Top Ten tips for creating profitable "freemium" Business




“Freemium” is a business model that relies on offering free services and converting some users to premium paid services.

It’s been a successful strategy for some companies but it’s not as simple as it seems. Getting the right balance between what is offered for free, and what costs money, is essential.

And there is the risk that a competitor can shave-off your premium services because the cost of offering online services is often marginal.

Recently, I took part in a discussion between the general partners of Silicon Valley VC firm Emergence Capital and five of their top “freemium” startups:

David Sacks, CEO, Yammer

Ivan Koon, CEO, YouSendIt

Brent Chudoba, VP Business Strategy, Survey Monkey

Umberto Milletti, InsideView

Jason Lemkin, CEO, Echosign

I distilled ten points for a successful “freemium” business:

1- Don’t try and guess how your users interact with your service, and which features to offer, perform multiple tests of usability, features, and pricing. Intuition is the starting point but test it out against multiple variants.

2- Create a business service with business processes that act like a machine, so it is scalable and doesn’t need large numbers of people to grow.

3- Pay attention to all of your user data. It will reveal problems and opportunities for additional services, and it will give clues on how to convert more of your users to paying customers.

4- Make sure you are creating a service that has plenty of value, so that your users become your salespeople, they will evangelize your service without you needing a large marketing budget.
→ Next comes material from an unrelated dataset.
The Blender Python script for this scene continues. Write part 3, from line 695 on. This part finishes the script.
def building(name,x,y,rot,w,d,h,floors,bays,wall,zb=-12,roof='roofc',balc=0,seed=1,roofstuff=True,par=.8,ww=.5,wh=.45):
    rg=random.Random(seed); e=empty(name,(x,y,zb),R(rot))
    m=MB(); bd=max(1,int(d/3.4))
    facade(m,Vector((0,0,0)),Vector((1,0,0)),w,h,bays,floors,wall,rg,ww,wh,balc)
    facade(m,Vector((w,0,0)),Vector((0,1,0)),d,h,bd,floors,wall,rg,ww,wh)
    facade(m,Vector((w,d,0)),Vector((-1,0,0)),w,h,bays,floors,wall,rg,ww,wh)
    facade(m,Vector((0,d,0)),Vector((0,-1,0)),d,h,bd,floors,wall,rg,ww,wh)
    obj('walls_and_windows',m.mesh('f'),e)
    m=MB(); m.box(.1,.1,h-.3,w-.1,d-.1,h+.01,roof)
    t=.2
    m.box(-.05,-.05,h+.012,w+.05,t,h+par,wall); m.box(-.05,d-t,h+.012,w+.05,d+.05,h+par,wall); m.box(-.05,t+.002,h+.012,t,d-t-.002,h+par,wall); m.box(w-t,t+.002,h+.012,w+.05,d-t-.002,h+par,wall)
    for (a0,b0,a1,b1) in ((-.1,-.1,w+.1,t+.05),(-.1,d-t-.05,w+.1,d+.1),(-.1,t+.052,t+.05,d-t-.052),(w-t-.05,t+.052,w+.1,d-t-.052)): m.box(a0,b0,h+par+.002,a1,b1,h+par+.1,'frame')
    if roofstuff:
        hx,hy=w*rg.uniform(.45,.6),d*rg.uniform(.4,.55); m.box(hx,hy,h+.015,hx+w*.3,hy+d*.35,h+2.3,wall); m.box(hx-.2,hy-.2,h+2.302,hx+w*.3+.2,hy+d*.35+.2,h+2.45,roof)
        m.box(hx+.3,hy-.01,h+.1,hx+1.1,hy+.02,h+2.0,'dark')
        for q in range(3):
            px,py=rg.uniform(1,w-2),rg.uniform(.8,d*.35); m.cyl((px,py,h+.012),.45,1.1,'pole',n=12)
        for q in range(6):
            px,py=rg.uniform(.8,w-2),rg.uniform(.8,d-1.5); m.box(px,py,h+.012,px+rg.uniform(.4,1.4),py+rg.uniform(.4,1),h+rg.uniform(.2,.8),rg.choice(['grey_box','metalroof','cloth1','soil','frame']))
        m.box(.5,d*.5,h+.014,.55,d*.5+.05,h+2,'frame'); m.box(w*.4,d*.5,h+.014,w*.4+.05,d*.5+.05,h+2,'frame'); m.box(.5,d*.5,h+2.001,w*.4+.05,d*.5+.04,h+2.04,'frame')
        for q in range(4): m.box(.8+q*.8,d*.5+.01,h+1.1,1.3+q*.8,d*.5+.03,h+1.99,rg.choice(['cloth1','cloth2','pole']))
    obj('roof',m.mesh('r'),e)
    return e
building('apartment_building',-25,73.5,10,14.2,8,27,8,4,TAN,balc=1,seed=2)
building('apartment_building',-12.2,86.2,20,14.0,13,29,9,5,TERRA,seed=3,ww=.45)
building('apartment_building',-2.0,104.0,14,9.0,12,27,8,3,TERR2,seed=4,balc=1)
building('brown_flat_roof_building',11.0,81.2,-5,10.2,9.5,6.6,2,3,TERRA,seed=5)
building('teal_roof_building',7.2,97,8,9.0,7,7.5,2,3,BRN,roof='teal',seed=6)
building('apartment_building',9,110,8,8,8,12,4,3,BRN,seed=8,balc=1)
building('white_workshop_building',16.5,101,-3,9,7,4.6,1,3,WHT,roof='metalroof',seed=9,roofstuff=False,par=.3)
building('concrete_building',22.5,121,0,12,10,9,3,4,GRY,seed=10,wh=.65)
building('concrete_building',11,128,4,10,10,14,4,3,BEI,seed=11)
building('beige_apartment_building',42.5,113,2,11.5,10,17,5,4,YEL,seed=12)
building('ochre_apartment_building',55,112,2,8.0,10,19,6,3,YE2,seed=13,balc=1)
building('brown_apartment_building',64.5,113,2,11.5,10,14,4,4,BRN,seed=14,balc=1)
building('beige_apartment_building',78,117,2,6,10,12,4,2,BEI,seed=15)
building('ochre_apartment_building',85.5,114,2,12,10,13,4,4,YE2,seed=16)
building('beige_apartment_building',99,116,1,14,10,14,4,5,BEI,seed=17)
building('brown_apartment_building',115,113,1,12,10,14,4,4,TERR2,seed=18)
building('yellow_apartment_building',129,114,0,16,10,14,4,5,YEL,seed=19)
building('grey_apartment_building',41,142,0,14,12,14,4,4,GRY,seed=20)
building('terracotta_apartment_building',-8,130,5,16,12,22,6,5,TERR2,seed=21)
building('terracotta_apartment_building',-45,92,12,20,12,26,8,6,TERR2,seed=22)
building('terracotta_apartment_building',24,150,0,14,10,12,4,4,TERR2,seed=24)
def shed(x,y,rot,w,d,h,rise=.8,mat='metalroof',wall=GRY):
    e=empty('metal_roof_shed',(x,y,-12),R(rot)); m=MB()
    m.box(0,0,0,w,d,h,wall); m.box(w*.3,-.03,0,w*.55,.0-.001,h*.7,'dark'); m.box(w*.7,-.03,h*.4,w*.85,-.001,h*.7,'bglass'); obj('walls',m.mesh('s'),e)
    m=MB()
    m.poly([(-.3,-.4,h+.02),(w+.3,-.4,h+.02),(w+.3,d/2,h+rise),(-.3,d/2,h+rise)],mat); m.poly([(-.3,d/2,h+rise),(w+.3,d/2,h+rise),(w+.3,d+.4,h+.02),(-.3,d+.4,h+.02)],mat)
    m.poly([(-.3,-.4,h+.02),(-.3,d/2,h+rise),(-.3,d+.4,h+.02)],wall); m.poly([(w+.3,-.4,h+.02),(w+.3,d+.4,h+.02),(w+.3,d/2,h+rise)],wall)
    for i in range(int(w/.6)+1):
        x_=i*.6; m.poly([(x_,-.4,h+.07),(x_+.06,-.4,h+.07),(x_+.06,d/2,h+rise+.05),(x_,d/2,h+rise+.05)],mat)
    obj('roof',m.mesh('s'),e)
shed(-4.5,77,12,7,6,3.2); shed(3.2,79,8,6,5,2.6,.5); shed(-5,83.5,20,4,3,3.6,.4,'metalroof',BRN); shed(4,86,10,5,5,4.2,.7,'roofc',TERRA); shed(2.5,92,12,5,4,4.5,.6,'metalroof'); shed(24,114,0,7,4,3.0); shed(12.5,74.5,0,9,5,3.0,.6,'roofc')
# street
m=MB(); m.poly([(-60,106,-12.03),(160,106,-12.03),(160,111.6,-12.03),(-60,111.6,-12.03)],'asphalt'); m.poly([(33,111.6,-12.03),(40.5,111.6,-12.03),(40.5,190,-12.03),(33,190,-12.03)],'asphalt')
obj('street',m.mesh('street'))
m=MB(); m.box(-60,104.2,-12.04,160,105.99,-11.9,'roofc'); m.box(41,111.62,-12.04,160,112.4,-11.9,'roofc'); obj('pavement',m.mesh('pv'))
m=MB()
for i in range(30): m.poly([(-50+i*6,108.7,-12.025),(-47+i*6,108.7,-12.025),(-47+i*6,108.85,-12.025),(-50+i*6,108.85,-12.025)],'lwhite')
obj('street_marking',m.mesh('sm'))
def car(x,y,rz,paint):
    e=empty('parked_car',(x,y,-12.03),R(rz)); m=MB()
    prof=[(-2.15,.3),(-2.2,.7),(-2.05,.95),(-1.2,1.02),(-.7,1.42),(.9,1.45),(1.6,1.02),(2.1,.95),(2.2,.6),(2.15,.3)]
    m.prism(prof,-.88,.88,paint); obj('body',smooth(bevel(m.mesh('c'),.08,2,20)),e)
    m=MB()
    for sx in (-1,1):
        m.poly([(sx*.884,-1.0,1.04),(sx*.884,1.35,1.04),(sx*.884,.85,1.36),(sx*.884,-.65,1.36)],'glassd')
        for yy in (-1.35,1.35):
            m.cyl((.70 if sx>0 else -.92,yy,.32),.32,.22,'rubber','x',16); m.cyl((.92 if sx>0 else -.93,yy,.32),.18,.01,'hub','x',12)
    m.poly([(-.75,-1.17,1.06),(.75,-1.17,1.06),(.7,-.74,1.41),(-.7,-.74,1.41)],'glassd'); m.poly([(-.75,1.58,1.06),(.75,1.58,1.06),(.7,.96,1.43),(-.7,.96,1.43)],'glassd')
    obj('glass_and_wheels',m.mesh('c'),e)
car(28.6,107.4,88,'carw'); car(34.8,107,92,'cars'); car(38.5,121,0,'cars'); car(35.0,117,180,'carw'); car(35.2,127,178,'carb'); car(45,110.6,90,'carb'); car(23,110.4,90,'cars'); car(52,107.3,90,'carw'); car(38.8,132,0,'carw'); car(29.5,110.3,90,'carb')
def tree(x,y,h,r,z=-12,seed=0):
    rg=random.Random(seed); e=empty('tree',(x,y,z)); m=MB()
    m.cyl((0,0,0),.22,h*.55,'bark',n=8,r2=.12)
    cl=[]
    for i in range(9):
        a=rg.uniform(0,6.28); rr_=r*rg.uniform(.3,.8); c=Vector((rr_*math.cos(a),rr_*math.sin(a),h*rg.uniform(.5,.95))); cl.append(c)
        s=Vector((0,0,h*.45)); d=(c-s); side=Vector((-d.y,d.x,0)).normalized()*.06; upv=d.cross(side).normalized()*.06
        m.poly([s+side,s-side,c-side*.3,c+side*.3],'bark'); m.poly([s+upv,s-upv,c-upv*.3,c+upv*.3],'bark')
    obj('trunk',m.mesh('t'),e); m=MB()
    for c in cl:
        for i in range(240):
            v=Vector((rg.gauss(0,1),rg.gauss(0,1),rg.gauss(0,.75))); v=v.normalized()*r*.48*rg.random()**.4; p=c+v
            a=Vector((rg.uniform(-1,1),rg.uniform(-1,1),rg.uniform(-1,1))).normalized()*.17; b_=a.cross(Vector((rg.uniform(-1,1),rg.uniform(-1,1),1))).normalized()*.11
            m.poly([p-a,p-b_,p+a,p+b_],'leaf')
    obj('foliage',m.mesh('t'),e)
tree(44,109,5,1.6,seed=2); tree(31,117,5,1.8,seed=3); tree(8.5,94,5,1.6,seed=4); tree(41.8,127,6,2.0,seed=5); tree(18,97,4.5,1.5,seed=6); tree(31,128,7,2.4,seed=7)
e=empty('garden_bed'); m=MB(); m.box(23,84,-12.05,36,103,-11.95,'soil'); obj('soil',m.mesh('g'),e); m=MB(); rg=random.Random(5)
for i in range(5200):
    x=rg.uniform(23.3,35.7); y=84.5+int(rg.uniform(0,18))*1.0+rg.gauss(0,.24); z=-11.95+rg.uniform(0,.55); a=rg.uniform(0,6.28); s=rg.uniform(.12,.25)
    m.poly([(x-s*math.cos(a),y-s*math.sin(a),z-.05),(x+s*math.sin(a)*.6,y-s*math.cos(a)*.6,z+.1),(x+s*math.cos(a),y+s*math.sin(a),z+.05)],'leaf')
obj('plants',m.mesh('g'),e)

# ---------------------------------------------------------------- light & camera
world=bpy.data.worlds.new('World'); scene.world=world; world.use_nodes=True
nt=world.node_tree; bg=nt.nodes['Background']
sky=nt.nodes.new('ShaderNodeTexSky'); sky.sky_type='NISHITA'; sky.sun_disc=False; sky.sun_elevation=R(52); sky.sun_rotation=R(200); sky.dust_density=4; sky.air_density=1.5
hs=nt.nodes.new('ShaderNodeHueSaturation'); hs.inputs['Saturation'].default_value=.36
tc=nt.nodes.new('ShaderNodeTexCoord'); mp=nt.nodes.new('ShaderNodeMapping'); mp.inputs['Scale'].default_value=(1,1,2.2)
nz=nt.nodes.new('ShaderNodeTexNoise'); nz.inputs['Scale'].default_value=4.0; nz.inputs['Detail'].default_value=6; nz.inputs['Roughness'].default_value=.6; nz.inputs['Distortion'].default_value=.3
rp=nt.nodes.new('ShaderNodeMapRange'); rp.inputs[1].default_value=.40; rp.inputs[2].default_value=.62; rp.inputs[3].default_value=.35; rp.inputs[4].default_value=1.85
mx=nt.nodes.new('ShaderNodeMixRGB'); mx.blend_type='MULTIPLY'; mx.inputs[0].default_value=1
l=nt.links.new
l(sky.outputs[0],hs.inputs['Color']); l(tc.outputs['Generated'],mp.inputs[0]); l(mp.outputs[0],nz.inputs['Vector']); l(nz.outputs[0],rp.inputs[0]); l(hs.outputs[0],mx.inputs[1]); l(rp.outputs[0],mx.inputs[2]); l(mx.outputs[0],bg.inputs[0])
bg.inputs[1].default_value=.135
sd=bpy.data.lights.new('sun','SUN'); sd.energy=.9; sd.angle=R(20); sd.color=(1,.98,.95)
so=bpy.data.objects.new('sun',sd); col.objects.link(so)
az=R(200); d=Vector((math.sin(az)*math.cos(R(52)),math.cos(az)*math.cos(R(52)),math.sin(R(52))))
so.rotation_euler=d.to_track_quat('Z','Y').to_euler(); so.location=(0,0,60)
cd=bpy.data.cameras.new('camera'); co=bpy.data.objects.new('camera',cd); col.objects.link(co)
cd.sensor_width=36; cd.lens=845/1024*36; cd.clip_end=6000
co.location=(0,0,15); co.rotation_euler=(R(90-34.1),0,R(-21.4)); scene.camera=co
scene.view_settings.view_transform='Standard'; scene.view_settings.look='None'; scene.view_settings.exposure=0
5- Don’t try to get rid of your “deadbeat” users with bait-and-switch strategy. Continue to think up new ways of enticing them to purchase a subscription.

6- You don’t need that many paying customers, for some businesses as few as 4 per cent of premium users can create a profitable business, you then have 96 per cent of upside — users that you can potentially convert.

7- If your premium service has a high enough cost, it’s best to have some human contact with the customer rather than have them interact with an automated sales system — this makes a big difference in retaining customers. It’s also an opportunity to up sell or cross-sell other services.

8- Avoid free trial periods, they are usually not long enough to convert users into advocates, and they establish an adversarial position where the company has the power to take away services.

9 - Be careful in setting price points, if they are too high it might attract competitors that can easily undercut your business. Having a lot of free users means it is difficult for a competitor to compete with “free.”

10- Make sure that you have a truly useful service in the first place otherwise “freemium” or otherwise, no business model is going to help you.